Curiosa y paradójica la trayectoria que siguió el integrismo, incurriendo en muchos de los errores que al principio denunciaran. El integrismo seria básicamente una exaltación y absolutización de los principios religiosos, lo que en principio no está para nada mal, pero en detrimento de los puramente políticos y de ahí los desnortan. Sus derivaciones son complejas y no todas entran en la caracterización que Salvador Minguijon nos presenta, pero que es sumamente interesante meditar de forma reposada, para comprender en que consiste la “tentación” o mentalidad integrista. Del integrismo, se derivan por ejemplo los primeros nacionalistas vascos y hoy en día, vía clericalismo, terminan igualmente en la democracia cristiana, paradójico, pero solo hay que atender a la deriva actual de los herederos del Sivatismo y su “carlismo parroquial” en termino feliz acuñado por Don José Miguel Gambra. O en otro extremo en proceso de “sectarizacion” y opciones “comunitaristas”. Afortunadamente lo más sano del partido integrista volvió al seno de la Comunión Tradicionalista, del carlismo, del cual nunca debieron salir, durante la república. Y dieron nombres de gloria a la Causa, la lista sería larga, baste recordar a Manuel Fal Conde de valía y lealtad acrisolada y a ellos les debemos en gran parte la postura más intransigente frente al régimen franquista y gran firmeza en los principios frente a los cantos de sirena “alfonsinos” o “juanistas”. Aun así la “tentación” integrista siempre orbita y puede llevar al carlismo a un callejón sin salida política. Según Benigno Bolaños y Sanz «Eneas», del nocedalismo se rajaron tres o cuatro tendencias:
“Una, la de La Cruz de la Victoria y los Luarcas, que no dejó de reconocer la legitimidad de Don Carlos, y se encastilló en su necia afirmación de que nos habíamos liberalizado los carlistas; otra, la de Sardá y Salvany, que se encastilló en su revista, hizo rancho aparte y no quiso ser ni pez ni rana; otra, la de Ortí y Lara, que con unos cuantos amigos se metió metafísicamente dentro de la dinastía alfonsina y del mesticismo que él había combatido antes con tal empeño y con tan desaforada furia, que lo llevó al terreno mismo de la conciencia y de la salvación de las almas. Y otras, las de Campión, que entraron y salieron, y volvieron a entrar, y la de Acillona, y la de no recuerdo cuántos”. Dándose la circunstancia —de acuerdo con Nocedal— de que quienes habían animado a reñir con los carlistas «por cuestiones de principios», habían acabado reconociendo el régimen liberal «por cuestiones de postres».
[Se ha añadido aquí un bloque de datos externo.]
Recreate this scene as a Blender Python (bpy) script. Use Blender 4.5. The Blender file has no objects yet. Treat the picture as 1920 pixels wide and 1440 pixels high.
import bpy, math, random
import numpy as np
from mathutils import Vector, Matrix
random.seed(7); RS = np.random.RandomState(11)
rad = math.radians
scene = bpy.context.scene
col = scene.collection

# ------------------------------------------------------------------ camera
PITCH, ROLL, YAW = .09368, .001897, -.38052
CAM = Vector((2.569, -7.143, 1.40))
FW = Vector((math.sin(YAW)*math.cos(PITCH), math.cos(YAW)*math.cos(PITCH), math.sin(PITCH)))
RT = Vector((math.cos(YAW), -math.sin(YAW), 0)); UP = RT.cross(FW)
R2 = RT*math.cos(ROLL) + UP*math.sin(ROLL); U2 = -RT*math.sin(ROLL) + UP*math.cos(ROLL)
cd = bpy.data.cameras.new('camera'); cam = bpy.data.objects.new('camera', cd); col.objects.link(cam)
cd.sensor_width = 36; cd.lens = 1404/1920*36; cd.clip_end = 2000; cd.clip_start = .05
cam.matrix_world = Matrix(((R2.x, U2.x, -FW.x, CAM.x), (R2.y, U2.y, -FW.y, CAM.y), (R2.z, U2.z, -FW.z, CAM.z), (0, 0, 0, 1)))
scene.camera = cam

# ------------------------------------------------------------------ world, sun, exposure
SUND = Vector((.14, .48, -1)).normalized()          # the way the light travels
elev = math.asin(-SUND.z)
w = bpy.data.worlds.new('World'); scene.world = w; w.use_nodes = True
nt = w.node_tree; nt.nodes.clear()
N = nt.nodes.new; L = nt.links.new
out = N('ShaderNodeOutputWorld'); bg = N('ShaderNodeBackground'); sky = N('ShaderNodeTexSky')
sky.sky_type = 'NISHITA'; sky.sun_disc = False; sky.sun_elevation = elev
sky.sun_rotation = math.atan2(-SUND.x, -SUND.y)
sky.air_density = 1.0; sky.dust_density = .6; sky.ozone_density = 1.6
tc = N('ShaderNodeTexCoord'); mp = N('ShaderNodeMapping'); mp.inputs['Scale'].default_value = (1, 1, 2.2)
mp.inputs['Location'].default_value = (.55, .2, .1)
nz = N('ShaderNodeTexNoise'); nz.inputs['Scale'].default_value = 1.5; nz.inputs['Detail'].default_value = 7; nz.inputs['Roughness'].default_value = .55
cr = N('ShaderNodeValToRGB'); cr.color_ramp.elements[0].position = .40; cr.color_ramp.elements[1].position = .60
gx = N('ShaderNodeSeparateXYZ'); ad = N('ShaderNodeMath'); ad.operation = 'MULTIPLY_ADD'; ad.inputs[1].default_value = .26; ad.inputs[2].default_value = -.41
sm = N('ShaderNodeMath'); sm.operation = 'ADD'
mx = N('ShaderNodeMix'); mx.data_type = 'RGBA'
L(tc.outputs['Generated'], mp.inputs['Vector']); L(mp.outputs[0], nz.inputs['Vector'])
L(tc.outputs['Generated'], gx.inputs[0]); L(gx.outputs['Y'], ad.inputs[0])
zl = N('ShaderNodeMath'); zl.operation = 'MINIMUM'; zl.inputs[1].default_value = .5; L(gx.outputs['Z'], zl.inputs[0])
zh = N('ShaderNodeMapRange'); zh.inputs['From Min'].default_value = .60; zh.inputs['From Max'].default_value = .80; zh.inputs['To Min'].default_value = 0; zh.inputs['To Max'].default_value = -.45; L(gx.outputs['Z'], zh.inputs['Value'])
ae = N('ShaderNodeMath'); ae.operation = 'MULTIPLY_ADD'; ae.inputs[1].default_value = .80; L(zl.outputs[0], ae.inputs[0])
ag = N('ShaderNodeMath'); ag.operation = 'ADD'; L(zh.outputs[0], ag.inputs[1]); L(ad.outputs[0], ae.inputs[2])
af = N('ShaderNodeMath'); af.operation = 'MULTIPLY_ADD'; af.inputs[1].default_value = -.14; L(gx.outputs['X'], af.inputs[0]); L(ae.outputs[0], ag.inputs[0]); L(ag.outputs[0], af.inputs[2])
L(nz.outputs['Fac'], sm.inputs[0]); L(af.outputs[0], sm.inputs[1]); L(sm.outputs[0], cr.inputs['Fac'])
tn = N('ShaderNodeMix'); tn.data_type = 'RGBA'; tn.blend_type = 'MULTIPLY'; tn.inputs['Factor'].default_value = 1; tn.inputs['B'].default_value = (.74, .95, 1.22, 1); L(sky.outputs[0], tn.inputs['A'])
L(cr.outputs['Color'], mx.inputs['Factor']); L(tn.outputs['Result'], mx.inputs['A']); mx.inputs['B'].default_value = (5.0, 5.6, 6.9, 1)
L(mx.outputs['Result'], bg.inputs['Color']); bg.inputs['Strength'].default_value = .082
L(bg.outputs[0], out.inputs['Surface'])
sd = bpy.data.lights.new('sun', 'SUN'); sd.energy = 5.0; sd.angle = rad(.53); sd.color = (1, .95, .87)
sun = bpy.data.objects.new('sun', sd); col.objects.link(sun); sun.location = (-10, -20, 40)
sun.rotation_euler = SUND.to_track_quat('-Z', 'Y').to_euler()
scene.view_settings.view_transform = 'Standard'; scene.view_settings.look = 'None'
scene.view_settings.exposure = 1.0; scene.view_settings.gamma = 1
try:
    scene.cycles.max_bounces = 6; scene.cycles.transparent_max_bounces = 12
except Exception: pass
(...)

Según Melchor Ferrer, tras la muerte de Nocedal, convivirían dentro del integrismo tres tendencias: una de acercamiento a la dinastía reinante promovida por los católicos aristócratas del partido, otra de carácter antidinástico y propensa a pactar con los carlistas, y una tercera accidentalista en las formas de gobierno, dispuesta a aceptar una república del tipo de la de Gabriel García Moreno en Ecuador.